A Northeast Ohio transportation planning agency is trying to revive a long-held dream of having the Cuyahoga Valley Scenic Railroad serve downtown Cleveland.
The Plain Dealer recently reported that the Northeast Ohio Areawide Coordinating Agency is working with other agencies to what needs to be done to enable CVSR trains to travel the 11 miles from the tourist railroad’s northern terminus in Independence into Cleveland.
The idea has been studied before and has been around for more than 20 years. A major stumbling block to extending the CVSR into Cleveland is that CSX owns the former Baltimore & Ohio tracks that excursion trains would need to use.
Once part of the B&O’s Valley Line, the track north of Independence remains an active freight line. There are no freight operations over the track used by the CVSR between Rockside Road station in Independence and downtown Akron. That track is owned by the National Park Service.
NOACA coordinates transportation planning in Cuyahoga, Lake, Lorain, Geauga, and Medina counties.
Executive Director Grace Gallucci said the agency plans to hire a consultant to conduct a feasibility study of extending the CVSR northward, possibly to Tower City Center on the southwest corner of Public Square.

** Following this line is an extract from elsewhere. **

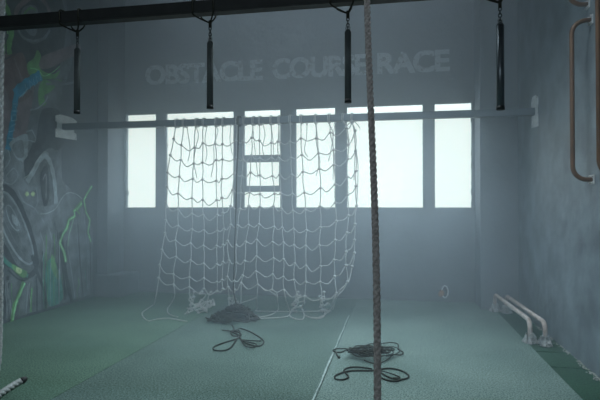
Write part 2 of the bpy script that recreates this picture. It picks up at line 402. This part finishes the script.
# ------------------------------------------------------------------ steel beam with four hanging pipes
BY, BZ = 3.9, 3.18; bs = .10
beam = obj('overhead_beam', box((XL+.001, BY, BZ), (XR-.001, BY+bs, BZ+bs), .006), M['black_steel'])
tag(beam, 'square black steel beam crossing the hall overhead nearest the viewer', 'beam')
def hanging(px, ybot, ytop, label, m, r=.0255, sl=-.13, sr=.045, ring=True):
    yc = BY+bs/2; x0 = P(px, ybot, Y=yc).x; zb = P(px, ybot, Y=yc).z; zt = P(px, ytop, Y=yc).z
    rt = empty('hanging_grip_pipe', (x0, yc, zb), label, 'hanging grip', 'grip pipes hanging from the overhead beam')
    bm = bmesh.new(); cyl(bm, (x0, yc, zb), (x0, yc, zt), r, 20); cyl(bm, (x0, yc, zt-.0005), (x0, yc, zt+.02), r, 20, r*.45); obj('pipe', bm, m, rt)
    bm = bmesh.new(); cyl(bm, (x0, yc, zb-.006), (x0, yc, zb+.02), r*1.06, 20); obj('end_cap', bm, M['black_steel'], rt)
    bm = bmesh.new(); zj = BZ-.075
    # sling wrapped round the beam
    g = .010; jo = Vector((x0, yc, zj))
    pth = [jo, (x0+sl*.7, BY+.02, BZ-.035), (x0+sl, BY-g*.3, BZ-g), (x0+sl, BY-g, BZ+.02), (x0+sl, BY-g, BZ+bs), (x0+sl+.01, BY+bs/2, BZ+bs+g), (x0+sl+.02, BY+bs+g, BZ+bs), (x0+sl+.03, BY+bs+g, BZ), jo]
    tube(bm, smooth_path(pth, 5), .007, 8)
    pth = [jo, (x0+sr*.6, BY+.02, BZ-.035), (x0+sr, BY-g*.3, BZ-g), (x0+sr, BY-g, BZ+.02), (x0+sr, BY-g, BZ+bs), (x0+sr-.01, BY+bs/2, BZ+bs+g), (x0+sr-.02, BY+bs+g, BZ+bs), (x0+sr-.02, BY+bs+g, BZ), jo]
    tube(bm, smooth_path(pth, 5), .007, 8)
    tube(bm, [(x0, yc, zj+.02), (x0, yc, zj-.035)], .013, 10); obj('sling', bm, M['rope_dark'], rt)
    # chain / shackles down to the pipe
    z = zj-.03; k = 0; bm = bmesh.new(); end = zt+.02
    while z > end-.005:
        h = .026; pts = []
        for q in range(14):
            a = 2*PI*q/14; u_ = math.cos(a)*.011; w_ = math.sin(a)*h*.62
            pts.append((x0+(u_ if k % 2 == 0 else 0), yc+(0 if k % 2 == 0 else u_), z-h*.5+w_))
        tube(bm, pts, .0042, 6, closed=True); z -= h*.95; k += 1
    obj('chain', bm, M['pipe'], rt)
    bm = bmesh.new(); pts = [(x0+math.cos(2*PI*q/16)*.016, yc, zt+.032+math.sin(2*PI*q/16)*.018) for q in range(16)]
    tube(bm, pts, .005, 6, closed=True); obj('eye_ring', bm, M['chrome'], rt)
hanging(77, 113, 50, 'leftmost dark grip pipe, in front of the mural', M['pipe'])
hanging(210, 108, 43, 'dark grip pipe hanging over the A and C of the word OBSTACLE', M['pipe'])
hanging(348, 102, 32, 'dark grip pipe just left of the long brown climbing rope', M['pipe'])
hanging(500.5, 109, 25, 'rightmost grip pipe, shinier, beside the end of the window wall', M['pipe_shiny'], r=.028)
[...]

“We all have enthusiasm for the project,” Gallucci said. “We’re going to get this done. To be able to put together a railroad taking people from the inner city to the national park would be fantastic.”
She said the study is expected to take 12 to 18 months to complete. Any infrastructure improvements the study recommends could be funded by the Infrastructure Investment and Jobs Act.
As for the cost of the feasibility study, Galluci said that will be shared by the partnering agencies. She did not say how much the study will cost.
Those agencies are still working out their respective contributions to the study.
Lisa Petit, the superintendent of the Cuyahoga Valley National Park, told The Plain Dealer creating a car-free connection between the park and Cleveland is a major motivating factor behind the renewed effort to extend the CVSR into downtown Cleveland.
She noted that Northeast Ohio has been designed primarily for access by car rather than transit.
This has resulted, Petit said, in lack of transportation between the park and “certain neighborhoods and communities around us.”
U.S. Census data shows that 22.4 percent of Cleveland households don’t have a car. The state median is 6.2 percent.
Joseph Mazur, CVSR president, said previous efforts to extend the railroad’s trains into Cleveland have failed, most recently in 2008.
NOACA has listed extending the CVSR into downtown Cleveland as among a dozen “major projects’’ eligible for federal funding.
The agency defines a major project as one costing $12 million or more to complete.